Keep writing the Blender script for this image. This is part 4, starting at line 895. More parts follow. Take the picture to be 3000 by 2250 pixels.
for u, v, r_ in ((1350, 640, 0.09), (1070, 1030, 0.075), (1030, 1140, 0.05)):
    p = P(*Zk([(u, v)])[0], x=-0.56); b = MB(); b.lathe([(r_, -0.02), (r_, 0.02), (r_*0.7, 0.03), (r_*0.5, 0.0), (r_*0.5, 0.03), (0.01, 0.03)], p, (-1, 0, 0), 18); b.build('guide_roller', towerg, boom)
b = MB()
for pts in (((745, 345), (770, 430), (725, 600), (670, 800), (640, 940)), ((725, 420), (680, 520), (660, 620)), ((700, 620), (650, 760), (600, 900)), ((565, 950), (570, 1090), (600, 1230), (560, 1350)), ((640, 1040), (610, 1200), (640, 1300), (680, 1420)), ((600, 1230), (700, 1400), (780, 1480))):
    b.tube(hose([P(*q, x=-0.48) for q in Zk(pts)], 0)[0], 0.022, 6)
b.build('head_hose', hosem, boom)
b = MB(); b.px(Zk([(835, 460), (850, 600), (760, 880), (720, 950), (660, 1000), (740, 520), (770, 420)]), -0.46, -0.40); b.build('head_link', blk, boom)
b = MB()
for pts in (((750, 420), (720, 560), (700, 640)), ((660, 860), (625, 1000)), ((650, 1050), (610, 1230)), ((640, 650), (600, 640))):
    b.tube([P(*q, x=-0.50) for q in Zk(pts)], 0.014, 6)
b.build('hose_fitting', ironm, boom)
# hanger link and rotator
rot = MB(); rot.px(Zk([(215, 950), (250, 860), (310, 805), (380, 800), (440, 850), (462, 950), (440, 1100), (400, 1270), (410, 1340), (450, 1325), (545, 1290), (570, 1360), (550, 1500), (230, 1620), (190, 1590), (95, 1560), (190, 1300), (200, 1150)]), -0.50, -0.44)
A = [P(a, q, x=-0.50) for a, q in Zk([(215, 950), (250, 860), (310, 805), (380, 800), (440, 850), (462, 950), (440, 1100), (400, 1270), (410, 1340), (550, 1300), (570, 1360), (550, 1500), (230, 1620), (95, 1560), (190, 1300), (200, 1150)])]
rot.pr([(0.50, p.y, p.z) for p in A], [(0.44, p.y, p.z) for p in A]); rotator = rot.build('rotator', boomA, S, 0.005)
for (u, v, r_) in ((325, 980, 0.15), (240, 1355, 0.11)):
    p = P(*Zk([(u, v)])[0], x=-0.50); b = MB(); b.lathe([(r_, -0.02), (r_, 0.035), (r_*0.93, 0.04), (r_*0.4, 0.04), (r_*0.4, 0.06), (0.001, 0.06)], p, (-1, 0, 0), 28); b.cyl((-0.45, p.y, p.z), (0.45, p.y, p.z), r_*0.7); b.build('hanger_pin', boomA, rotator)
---
* [TASK REQUIREMENTS]: Quote each line above in full, word for word.

* [COMPLETE OUTPUT]:
Keep writing the Blender script for this image. This is part 4, starting at line 895. More parts follow. Take the picture to be 3000 by 2250 pixels.
for u, v, r_ in ((1350, 640, 0.09), (1070, 1030, 0.075), (1030, 1140, 0.05)):
    p = P(*Zk([(u, v)])[0], x=-0.56); b = MB(); b.lathe([(r_, -0.02), (r_, 0.02), (r_*0.7, 0.03), (r_*0.5, 0.0), (r_*0.5, 0.03), (0.01, 0.03)], p, (-1, 0, 0), 18); b.build('guide_roller', towerg, boom)
b = MB()
for pts in (((745, 345), (770, 430), (725, 600), (670, 800), (640, 940)), ((725, 420), (680, 520), (660, 620)), ((700, 620), (650, 760), (600, 900)), ((565, 950), (570, 1090), (600, 1230), (560, 1350)), ((640, 1040), (610, 1200), (640, 1300), (680, 1420)), ((600, 1230), (700, 1400), (780, 1480))):
    b.tube(hose([P(*q, x=-0.48) for q in Zk(pts)], 0)[0], 0.022, 6)
b.build('head_hose', hosem, boom)
b = MB(); b.px(Zk([(835, 460), (850, 600), (760, 880), (720, 950), (660, 1000), (740, 520), (770, 420)]), -0.46, -0.40); b.build('head_link', blk, boom)
b = MB()
for pts in (((750, 420), (720, 560), (700, 640)), ((660, 860), (625, 1000)), ((650, 1050), (610, 1230)), ((640, 650), (600, 640))):
    b.tube([P(*q, x=-0.50) for q in Zk(pts)], 0.014, 6)
b.build('hose_fitting', ironm, boom)
# hanger link and rotator
rot = MB(); rot.px(Zk([(215, 950), (250, 860), (310, 805), (380, 800), (440, 850), (462, 950), (440, 1100), (400, 1270), (410, 1340), (450, 1325), (545, 1290), (570, 1360), (550, 1500), (230, 1620), (190, 1590), (95, 1560), (190, 1300), (200, 1150)]), -0.50, -0.44)
A = [P(a, q, x=-0.50) for a, q in Zk([(215, 950), (250, 860), (310, 805), (380, 800), (440, 850), (462, 950), (440, 1100), (400, 1270), (410, 1340), (550, 1300), (570, 1360), (550, 1500), (230, 1620), (95, 1560), (190, 1300), (200, 1150)])]
rot.pr([(0.50, p.y, p.z) for p in A], [(0.44, p.y, p.z) for p in A]); rotator = rot.build('rotator', boomA, S, 0.005)
for (u, v, r_) in ((325, 980, 0.15), (240, 1355, 0.11)):
    p = P(*Zk([(u, v)])[0], x=-0.50); b = MB(); b.lathe([(r_, -0.02), (r_, 0.035), (r_*0.93, 0.04), (r_*0.4, 0.04), (r_*0.4, 0.06), (0.001, 0.06)], p, (-1, 0, 0), 28); b.cyl((-0.45, p.y, p.z), (0.45, p.y, p.z), r_*0.7); b.build('hanger_pin', boomA, rotator)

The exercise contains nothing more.